Politique

La mise à pied du directeur de « La Provence » indigne et relance le débat sur l’indépendance des médias

POLITIQUE – « Des promesses d’indépendance piétinées. » En plus de susciter la fronde d’une partie des titres détenus par Rodolphe Saadé (via le groupe WhyNot Media, une branche de CMA CGM), la mise à pied du directeur de la rédaction de La Provence, Aurélien Viers, provoque l’indignation d’une partie de la classe politique.
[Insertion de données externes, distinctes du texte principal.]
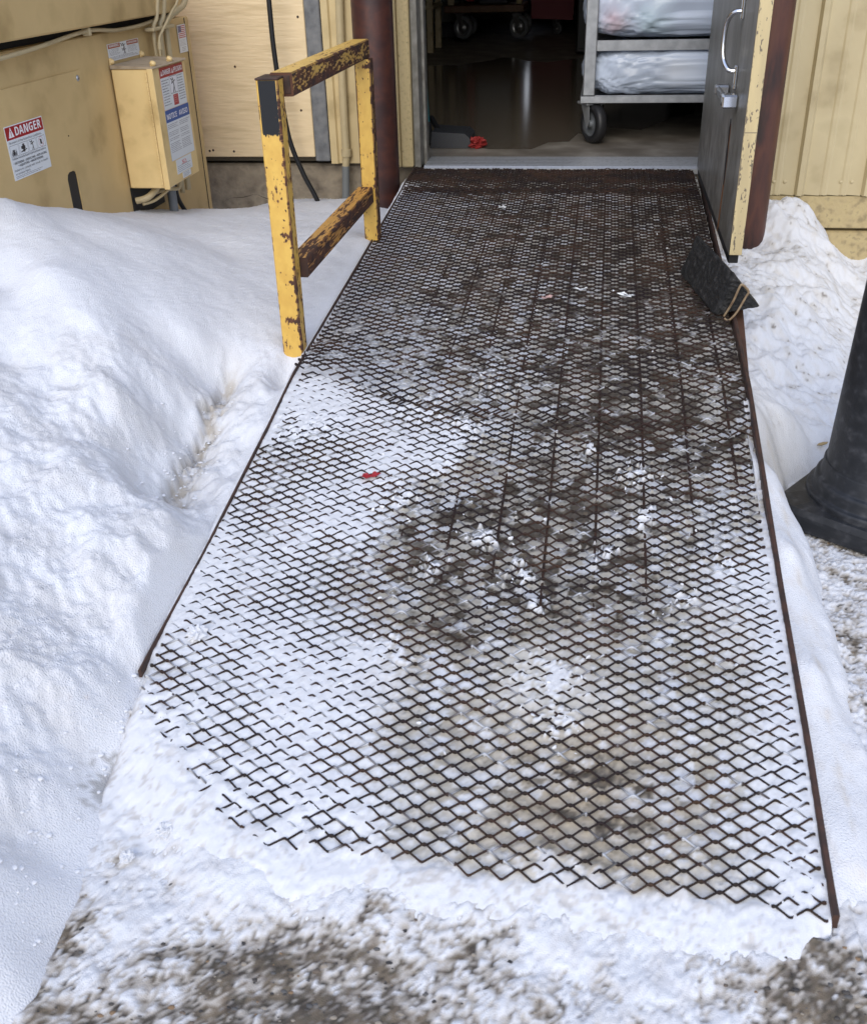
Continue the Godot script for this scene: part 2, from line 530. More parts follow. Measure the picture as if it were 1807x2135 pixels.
func left_bank() -> void:
	var f := rbf(left_base(), -2.4, -0.6, -0.1, 5.1, 0.028, 0.025)
	var big := fnl(101, 3.2, 3)
	var mid := fnl(102, 11.0, 3)
	var small := fnl(103, 45.0, 2)
	var tiny := fnl(104, 130.0, 2)
	var dirt := fnl(105, 26.0, 4)
	var rip := fnl(106, 9.0, 2)
	var nx := 236
	var nz := 640
	var pos := PackedVector3Array()
	var cols := PackedColorArray()
	pos.resize(nx * nz)
	cols.resize(nx * nz)
	for j in nz:
		var z := -0.04 + 5.1 * j / (nz - 1.0)
		for i in nx:
			var u := i / (nx - 1.0)
			var x := lerpf(-2.4, -0.62, pow(u, 0.62))
			var h := at(f, x, z)
			# the wind-packed drift is smooth, the ploughed heap in front of it is lumpy
			var edge := smoothstep(-0.79, -0.90, x)
			var rough := smoothstep(1.95, 2.6, z + (x + 1.2) * 0.9) * edge
			h += rough * (0.032 * big.get_noise_2d(x, z * 0.8) + 0.015 * mid.get_noise_2d(x, z * 0.8) + (0.0055 + 0.004 * smoothstep(2.9, 3.3, z)) * small.get_noise_2d(x, z))
			h += edge * (1.0 - rough) * (0.008 * big.get_noise_2d(x, z) + 0.0022 * rip.get_noise_2d(x * 9.0 + z * 5.0, z * 2.2))
			h += 0.0007 * tiny.get_noise_2d(x, z)
			# crumbly scoured hollow between heap and ramp
			var cx := -1.015 + 0.05 * (z - 2.1) + 0.02 * mid.get_noise_1d(z)
			var hollow := exp(-pow((x - cx - 0.012) / (0.045 if x > cx else 0.012), 2.0)) * smoothstep(1.98, 2.12, z) * smoothstep(2.72, 2.62, z)
			h -= hollow * (0.026 + 0.03 * absf(small.get_noise_2d(x * 0.6, z * 0.6)))
			# boot dent beside the ramp
			var dent := exp(-(pow((x + 0.845) / 0.03, 2.0) + pow((z - 2.02) / 0.09, 2.0)))
			h -= dent * 0.05
			if z < 3.19 and z > 0.3:
				h = minf(h, yr(z) + 0.001 + 2.2 * (xl(z) - 0.006 - x))
			if x > -0.79 and z < 3.2:
				h = minf(h, yr(z) - 0.055)
			pos[j * nx + i] = Vector3(x, h, z)
			var c := SNOW
			var d := dirt.get_noise_2d(x, z)
			c = c.lerp(Color(0.40, 0.345, 0.265), clampf(hollow * (0.55 + 1.2 * d), 0.0, 0.8))
			c = c.lerp(Color(0.50, 0.46, 0.41), clampf(rough * 0.6 * (big.get_noise_2d(x * 2.0 + 9.0, z * 2.0) + 0.15), 0.0, 0.2))
			# gritty dirt at the foot of the heap
			var foot := exp(-(pow((x + 0.80) / 0.035, 2.0) + pow((z - 3.38) / 0.075, 2.0)))
			var speck := smoothstep(0.05, 0.35, 0.8 * dirt.get_noise_2d(x * 1.8, z * 1.8) + 0.5 * small.get_noise_2d(x, z) + foot * 0.8 - 0.42)
			c = c.lerp(Color(0.26, 0.24, 0.21), clampf(speck * foot * 1.2, 0.0, 0.6))
			c = c.lerp(Color(0.45, 0.33, 0.22), 0.6 * smoothstep(0.52, 0.7, dirt.get_noise_2d(x * 0.7 + 4.0, z * 0.7)) * rough * smoothstep(3.0, 3.5, z))
			var n := 1.0 + 0.03 * tiny.get_noise_2d(x * 1.7, z * 1.7)
			cols[j * nx + i] = Color(c.r * n, c.g * n, c.b * n)
	# broken crumbs along the hollow and the foot of the heap
	var mm := MultiMesh.new()
	mm.transform_format = MultiMesh.TRANSFORM_3D
	mm.mesh = pebble(17)
	var tr := []
	while tr.size() < 420:
		var j := rng.randi() % nz
		var i := rng.randi() % nx
		var p := pos[j * nx + i]
		if p.x > -0.8 and p.z < 3.2 or p.x < -1.5 or p.z < 1.9 or p.z > 3.95:
			continue
		var near := maxf(exp(-pow((p.x + 0.985) / 0.05, 2.0)) * smoothstep(2.0, 2.1, p.z) * smoothstep(2.75, 2.6, p.z), 0.9 * exp(-pow((p.x + 0.83) / 0.05, 2.0)) * smoothstep(3.1, 3.3, p.z))
		if rng.randf() < near:
			var s := 0.0014 + 0.0045 * pow(rng.randf(), 3.0)
			tr.append(Transform3D(Basis.from_euler(Vector3(rng.randf() * 3.0, rng.randf() * TAU, rng.randf())).scaled(Vector3(s * 1.2, s * 0.5, s)), p))
	mm.instance_count = tr.size()
	for i in tr.size():
		mm.set_instance_transform(i, tr[i])
	var mi := MultiMeshInstance3D.new()
	mi.name = numbered("snow_crumbs")
	mi.multimesh = mm
	mi.material_override = mat(lin(SNOW.r, SNOW.g, SNOW.b), 0.88)
	add_child(mi)
	tag(mi, "broken snow crumbs scattered over the left snow bank and its foot", "snow crumbs", "stuff")
	var o := obj("snow_bank", sheet(pos, nx, nz, cols), M.snow)
	tag(o, "deep white snow bank piled left of the metal ramp against the tan unit", "snow bank", "stuff")

func right_bank() -> void:
	var pts := [Vector3(0.43, 0.245, 2.1), Vector3(0.48, 0.215, 2.12), Vector3(0.53, 0.10, 2.1), Vector3(0.62, 0.03, 2.1), Vector3(0.43, 0.203, 2.35), Vector3(0.475, 0.185, 2.35), Vector3(0.515, 0.07, 2.33), Vector3(0.58, 0.015, 2.4),
		Vector3(0.425, 0.15, 2.65), Vector3(0.475, 0.135, 2.65), Vector3(0.505, 0.06, 2.65), Vector3(0.55, 0.0, 2.65), Vector3(0.425, 0.10, 3.0), Vector3(0.472, 0.085, 3.0), Vector3(0.505, 0.015, 3.0), Vector3(0.55, -0.012, 3.0),
		Vector3(0.42, 0.045, 3.35), Vector3(0.47, 0.03, 3.35), Vector3(0.51, -0.005, 3.35), Vector3(0.42, 0.012, 3.6), Vector3(0.47, -0.015, 3.65), Vector3(0.42, -0.03, 3.85), Vector3(0.6, -0.04, 3.5),
		Vector3(0.46, 0.25, 1.15), Vector3(0.47, 0.27, 0.9), Vector3(0.46, 0.19, 1.6), Vector3(0.46, 0.20, 1.92), Vector3(0.55, 0.19, 1.5), Vector3(0.6, 0.10, 1.75), Vector3(0.55, 0.14, 1.95),
		Vector3(0.63, 0.15, 0.33), Vector3(0.56, 0.15, 0.30), Vector3(0.52, 0.2, 0.1), Vector3(0.70, 0.22, 0.72), Vector3(0.70, 0.30, 0.2), Vector3(0.76, 0.305, 0.14), Vector3(0.85, 0.295, 0.07), Vector3(0.93, 0.225, 0.08), Vector3(1.0, 0.13, 0.08),
		Vector3(0.65, 0.27, 1.2), Vector3(0.75, 0.13, 0.95), Vector3(0.76, 0.16, 1.25), Vector3(0.72, 0.07, 1.65), Vector3(0.66, 0.06, 1.95), Vector3(0.82, 0.19, 0.55), Vector3(0.90, 0.12, 0.8), Vector3(0.93, 0.02, 1.1),
		Vector3(0.97, 0.02, 0.75), Vector3(1.05, 0.0, 0.45), Vector3(1.1, 0.02, 0.05), Vector3(1.25, 0.0, 0.4), Vector3(1.0, -0.01, 1.5), Vector3(1.4, -0.02, 1.0), Vector3(0.85, 0.0, 1.9), Vector3(1.3, 0.05, 0.0), Vector3(1.9, 0.06, 0.0), Vector3(1.9, -0.02, 1.5), Vector3(1.9, -0.04, 3.8), Vector3(1.0, -0.04, 2.6), Vector3(0.8, -0.04, 3.8)]
	var f := rbf(pts, 0.4, 1.9, -0.05, 3.85, 0.035, 0.03)
	var big := fnl(111, 6.0, 3)
	var mid := fnl(112, 17.0, 4)
	var small := fnl(113, 60.0, 2)
	var dirt := fnl(114, 15.0, 4)
	var nx := 230
	var nz := 500
	var pos := PackedVector3Array()
	var cols := PackedColorArray()
	pos.resize(nx * nz)
	cols.resize(nx * nz)
	for j in nz:
		var z := -0.03 + 3.85 * j / (nz - 1.0)
		for i in nx:
			var x := lerpf(0.40, 1.9, pow(i / (nx - 1.0), 1.5))
			var h := at(f, x, z)
			var strip := smoothstep(2.0, 2.2, z) * smoothstep(0.54, 0.48, x)
			var r := 1.0 - 0.85 * strip
			var far := smoothstep(2.2, 1.6, z)
			# icy broken lumps: creased noise
			var cr := absf(mid.get_noise_2d(x, z))
			h += r * far * (0.032 * big.get_noise_2d(x, z) + 0.009 * (0.25 - cr) + 0.002 * small.get_noise_2d(x, z)) + r * (1.0 - far) * (0.012 * big.get_noise_2d(x, z) + 0.004 * mid.get_noise_2d(x, z))
			h += 0.0025 * strip * mid.get_noise_2d(x * 0.7, z * 0.7) + 0.001 * small.get_noise_2d(x * 2.0, z * 2.0)
			h -= 0.05 * smoothstep(0.52, 0.58, x) * smoothstep(2.0, 2.2, z) + 0.10 * exp(-pow(Vector2(x - 0.765, z - 2.235).length() / 0.31, 8.0))
			h -= 0.09 * smoothstep(3.42, 3.62, z + 0.06 * big.get_noise_2d(x, z)) * smoothstep(0.56, 0.44, x)
			if x < xr(z) + 0.012 and z < 2.1:
				h = minf(h, yr(z) - 0.10)
			pos[j * nx + i] = Vector3(x, h, z)
			var c := SNOW
			var d := dirt.get_noise_2d(x, z)
			c = c.lerp(Color(0.58, 0.53, 0.45), far * clampf(0.9 * (d + 0.02), 0.0, 0.42))
			c = c.lerp(Color(0.12, 0.09, 0.06), far * 0.7 * smoothstep(0.56, 0.72, small.get_noise_2d(x * 0.9 + 3.0, z * 0.9) * 0.55 + d * 0.9))
			c = c.lerp(Color(0.60, 0.54, 0.46), strip * 0.22 * smoothstep(0.05, 0.4, d) + strip * 0.35 * exp(-pow((x - 0.468) / 0.006, 2.0)) * (0.5 + d))
			cols[j * nx + i] = c
	var o := obj("snow_bank", sheet(pos, nx, nz, cols), M.snow)
	tag(o, "lumpy refrozen snow heap right of the ramp by the siding wall and black cone", "snow bank", "stuff")

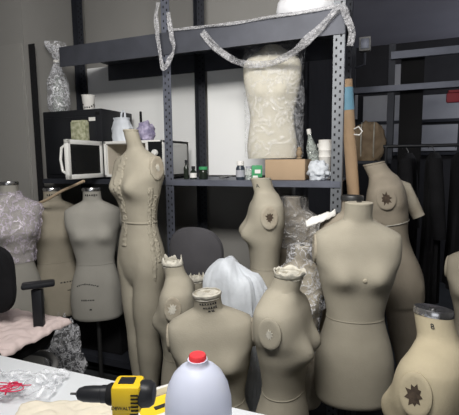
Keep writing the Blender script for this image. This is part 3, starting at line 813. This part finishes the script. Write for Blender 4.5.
# ================================================================== WHITE SACK
q = P(237, 285, 1.93); zt = P(237, 257, 1.93).z
def sk(u, v):
    a = 2 * PI * u
    k = .62 + .38 * min(1, v * 1.9)
    if v > .84: k *= max(.0004, 1 - ((v - .84) / .16) ** 3) ** (1 / 2.2)
    wv = 1 + .16 * nz((math.cos(a) * 2, math.sin(a) * 2, v * 3)) + .06 * nz((math.cos(a) * 6 + v * 3, math.sin(a) * 6, v * 6)) + 0.03 * math.sin(a * 30 + v * 16 + 3 * nz((a, v * 4, 2)))
    x, y = .158 * k * wv * math.cos(a), .088 * k * wv * math.sin(a)
    return Vector((x, y, zt * v + (.045 * nz((x * 12, y * 12, v * 6 + 3)) - .55 * max(0, x + .03)) * v ** 3))
mb = MB(); mb.loft([[sk(k / 90, j / 70) for k in range(90)] for j in range(71)], True, True)
tag(mb.build('plastic_sack', 'blue_white_bag', None, (q.x - .02, q.y + .02, 0), smooth=60), 'bulging bluish white plastic sack standing between the centre forms', 'sack')
# white scrap over the shoulder of the collared form
def fl(u, v):
    w_ = .012 + .05 * math.sin(PI * min(1, .12 + u * .8))
    return Vector(((u - .5) * .15, (v - .5) * w_ + .02 * u, .05 * (u - .5) + .012 * nz((u * 5, v * 3, 1)) - .10 * (v - .5) ** 2 + .004 * nz((u * 14, v * 9, 1))))
q = P(321, 216, 1.98)
mb = MB(); mb.grid(fl, 30, 12)
tag(mb.build('cloth_scrap', 'paper_white', None, q, thick=.004, smooth=60, rz=YAW), 'white leaf shaped cloth scrap over a shoulder left of the metal collar', 'cloth scrap')
# ================================================================== CHAIRS
# round-backed grey chair under the shelf
cp = P(188, 247, 2.36)
ch = empty('office_chair', (cp.x + .03, cp.y + .30, 0), math.radians(6), 'dark grey office chair with round back under the shelf', 'chair')
zc = cp.z - .05
mb = MB(); R = []
for q_, o_ in ((.02, -.03), (.7, -.028), (.95, -.018), (1.0, 0), (.95, .018), (.7, .028), (.02, .03)):
    R.append([Vector((-.035 + .175 * q_ * math.copysign(abs(math.cos(2 * PI * k / 40)) ** .85, math.cos(2 * PI * k / 40)), -.26 + o_ + .25 * (.175 * q_ * math.cos(2 * PI * k / 40)) ** 2 * 4, zc + .165 * q_ * math.copysign(abs(math.sin(2 * PI * k / 40)) ** .85, math.sin(2 * PI * k / 40)))) for k in range(40)])
mb.loft(R); mb.build('backrest', 'chair_cloth', ch)
mb = MB(); mb.lathe([(.19, .50), (.22, .52), (.22, .56), (.19, .58), (.05, .585)], n=36); mb.build('seat', 'chair_cloth', ch)
mb = MB(); mb.tube([(0, -.245, zc), (0, -.25, .7), (0, -.22, .5), (0, -.05, .485)], .014, 10); mb.build('back_bar', 'black_plastic', ch)
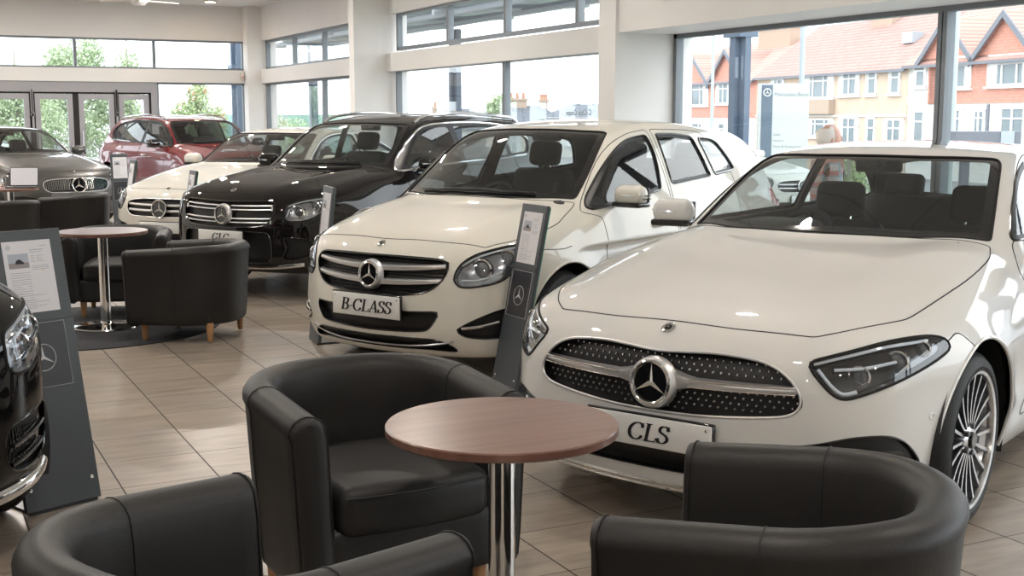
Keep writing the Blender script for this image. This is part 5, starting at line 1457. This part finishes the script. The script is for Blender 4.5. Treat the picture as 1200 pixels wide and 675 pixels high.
# totem sign
mat('sign_white', (.50, .51, .53), .5)
tt = empty('totem_sign', (15.36, 19.16, -.3), -math.atan2(.42, .84)); tag(tt, 'white totem sign with a dark stripe and a star logo outside', 'sign')
m = MB(); m.box((-.46, -.06, 0), (.50, .06, 2.53)); m.build('sign_board', 'sign_white', tt, smooth=False)
m = MB(); m.box((-.41, -.07, .1), (-.20, -.055, 2.50)); m.build('stripe', 'steel_blue', tt, smooth=False)
Xt = frame((0, -.071, 0), (1, 0, 0), (0, 0, 1), (0, -1, 0))
m = MB(); ring_star(m, Xt @ Matrix.Translation((-.305, 2.36, 0)), .07, .010, .004); m.build('star_logo', 'white_frame', tt, smooth=False)
mat('sign_grey', (.22, .25, .29), .6)
Xs = frame((0, -.062, 0), (1, 0, 0), (0, 0, 1), (0, -1, 0))
text_obj('brand_lettering', 'Mercedes-Benz', .105, Xs @ Matrix.Translation((-.17, 2.29, 0)), 'sign_grey', tt)
for k, w in enumerate(('Sales', 'Service', 'Parts & Accessories')): text_obj('service_lettering', w, .07, Xs @ Matrix.Translation((-.17, 1.54-.115*k, 0)), 'sign_grey', tt)
for (x, y, lab, h) in ((16.33, 19.79, 'tall grey lamp post outside beside the totem sign', 7.5), (19.06, 18.43, 'tall lamp post with a purple banner outside the near window', 7.5), (24, 33.5, 'thin lamp post far outside the middle window', 6)):
    p = empty('lamp_post', (x, y, -.6)); tag(p, lab, 'lamp post')
    m = MB(); m.tube([(0, 0, 0), (0, 0, h)], .055, 10); m.build('pole', 'pale_metal', p)
    m = MB(); m.tube([(0, 0, h), (-.5, .1, h+.15), (-1.1, .2, h+.15)], .03, 6); m.build('arm', 'pale_metal', p)
    m = MB(); m.rbox((-1.3, .23, h+.14), (.28, .09, .05), .04, 5); m.build('lantern', 'pale_metal', p)
mat('purple', (.42, .22, .62), .7)
bn = empty('banner', (18.98, 18.47, 1.85), -.5); tag(bn, 'narrow purple and white banner on the lamp post', 'banner')
m = MB(); m.rbox((-.16, -.01, .55), (.11, .012, .55), .01, 4); m.build('cloth', 'purple', bn); m = MB(); m.rbox((-.14, -.03, .48), (.05, .005, .34), .004, 4); m.build('white_panel', 'white_frame', bn)
m = MB(); m.tube([(-.28, 0, 1.1), (.07, 0, 1.1)], .012, 6); m.tube([(-.28, 0, 0), (.07, 0, 0)], .012, 6); m.split('bracket', 'pale_metal', bn)
gb = empty('low_sign', (12.58, 11.6, -.14), -.46); tag(gb, 'low grey sign box outside, seen just over the white roof at the right', 'sign')
m = MB(); m.rbox((0, 0, 1.47), (.42, .10, .08), .01, 4); m.build('box', 'gutter', gb, smooth=False); m = MB(); m.box((.16, -.11, 1.39), (.33, -.10, 1.55)); m.build('label_plate', 'pale_metal', gb, smooth=False)
m = MB(); m.box((-.3, -.05, 0), (-.2, .05, 1.4)); m.box((.2, -.05, 0), (.3, .05, 1.4)); m.split('post', 'gutter', gb, smooth=False)

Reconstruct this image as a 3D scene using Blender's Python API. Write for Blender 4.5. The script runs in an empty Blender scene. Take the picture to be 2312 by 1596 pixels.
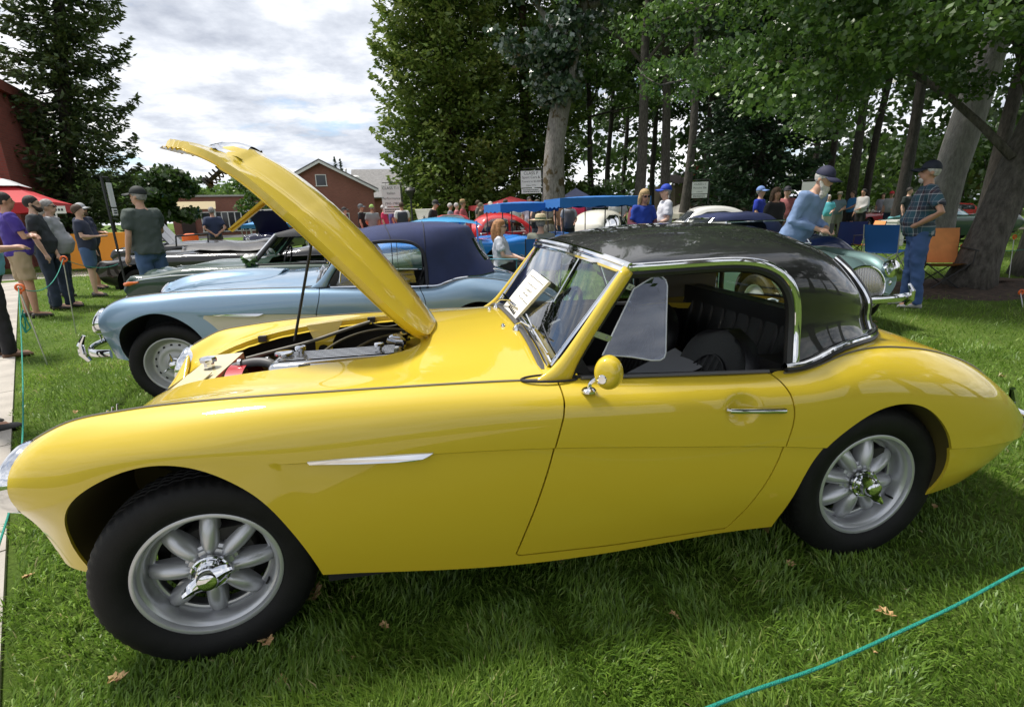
import bpy, bmesh, math, random
import numpy as np
from mathutils import Vector, Matrix, Euler
random.seed(7); np.random.seed(7)
S = bpy.context.scene
COL = S.collection
R_ = math.radians

# ------------------------------------------------------------------ camera
CAM = (0.7037, -2.1651, 1.3538)
YAW, PITCH, ROLL = -0.1801, -0.2705, -0.0298
def cam_axes():
    cy, sy, cp, sp = math.cos(YAW), math.sin(YAW), math.cos(PITCH), math.sin(PITCH)
    f = np.array([-sy*cp, cy*cp, sp]); r = np.array([cy, sy, 0.0]); u = np.cross(r, f)
    cr, sr = math.cos(ROLL), math.sin(ROLL)
    return cr*r+sr*u, -sr*r+cr*u, f
CR, CU, CF = cam_axes()
FPX = 1243.68 / 2500 * 2312          # focal length in the 2312 px wide view used for measuring the place
def ground_at(px, py, z=0.0):
    """where a sight line of the survey meets a level plane"""
    d = FPX*CF + CR*(px-1156) - CU*(py-798)
    t = (z-CAM[2])/d[2]
    return np.array(CAM) + t*d
def at_y(px, py, y):
    d = FPX*CF + CR*(px-1156) - CU*(py-798)
    t = (y-CAM[1])/d[1]
    return np.array(CAM) + t*d
cam_d = bpy.data.cameras.new('camera'); cam = bpy.data.objects.new('camera', cam_d); COL.objects.link(cam)
cam_d.lens = 17.909; cam_d.sensor_width = 36; cam_d.sensor_fit = 'HORIZONTAL'
cam_d.clip_start = 0.05; cam_d.clip_end = 2000
M = Matrix(((CR[0], CU[0], -CF[0], CAM[0]), (CR[1], CU[1], -CF[1], CAM[1]), (CR[2], CU[2], -CF[2], CAM[2]), (0, 0, 0, 1)))
cam.matrix_world = M
S.camera = cam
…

La crise est partie de l’annonce de la mise à pied du directeur de la rédaction pour la Une de jeudi concernant le jour d’après la visite d’Emmanuel Macron à Marseille. En couverture, le journal titrait : « Il (Emmanuel Macron, ndlr) est parti et nous, on est toujours là… », en reprenant les mots d’un habitant cité en page intérieure.

Patatras. Le lendemain, vendredi, le directeur de la publication, Gabriel d’Harcourt, présente les « plus profondes excuses » du journal pour cette présentation qui pouvait « laisser croire que nous donnions complaisamment la parole à des trafiquants de drogue décidés à narguer l’autorité publique ». Le directeur de la rédaction est suspendu.

« On peut acheter un titre, mais pas sa liberté »

Depuis, les journalistes de La Provence et de La Tribune (un autre titre du groupe) dénoncent collectivement une ingérence inadmissible de la part de Rodolphe Saadé, le propriétaire de CMA CGM, présenté comme proche d’Emmanuel Macron – et qui vient d’annoncer le rachat d’Altice Media, maison mère de BFMTV et RMC.

Autant d’enjeux qui trouvent un écho tout particulier dans la sphère politique, à l’heure où certains élus se penchent sur le fonctionnement des médias et la possibilité de mieux garantir leur indépendance.

À gauche notamment, de nombreuses voix s’élèvent pour soutenir haut et fort les rédactions du groupe WhyNot Media dans leur fronde. « Soutien total à la rédaction de La Provence », écrit ainsi la tête de liste écologiste Marie Toussaint ce samedi matin sur les réseaux sociaux, en ajoutant, à l’adresse de Rodolphe Saadé : « On peut acheter un titre, mais pas sa liberté ».

Avant elle, le numéro 1 des Insoumis Manuel Bompard a dénoncé des « pressions inacceptables », quand son homologue socialiste Olivier Faure s’étonnait presque que cette scène, « pas tolérable », se déroule « en France en 2024 » : « La démocratie ne se défend pas qu’en dehors de nos frontières ! »

Débat à l’Assemblée début avril

Surtout, pour certains élus, le sort d’Aurélien Viers souligne la nécessité de légiférer pour protéger davantage l’indépendance des rédactions. « Il est temps de faire voter une loi pour l’indépendance et contre la concentration des médias », estime ainsi Manuel Bompard, en reprenant une proposition insoumise de longue date. Mais c’est sans doute les écologistes qui imposeront le débat à l’Assemblée nationale ces prochaines semaines.

La députée Sophie Taillé-Polian va en effet profiter de la niche parlementaire allouée à son groupe début avril pour défendre un texte visant à mieux garantir cette indépendance. Et elle prévient déjà : « Rodolphe Saadé doit comprendre qu’il s’agit là d’un principe constitutionnel, pas d’une option. »

Dans ce contexte, les réactions à droite ou dans la majorité sont bien plus rares. Un des seuls à s’exprimer, l’ancien député LR Julien Aubert, estime à travers l’exemple de La Provence que « toute la presse » doit être libre, au-delà du cas de CNews. Une façon de rapprocher cette crise liée au groupe CMA CGM aux déboires de la chaîne d’informations détenue par Vincent Bolloré, souvent accusé d’encourager les idées d’extrême droite, et sur le gril d’une commission d’enquête au Palais Bourbon.

En attendant les prochains débats à l’Assemblée, sur la loi écologiste, et les suites de la commission d’enquête sur les règles de la TNT (et donc des chaînes d’infos), la fronde risque de se poursuivre au sein des rédactions de Rodolphe Saadé. Les journalistes de La Provence ont décidé une grève illimitée, et ceux de La Tribune doivent cesser le travail mardi prochain.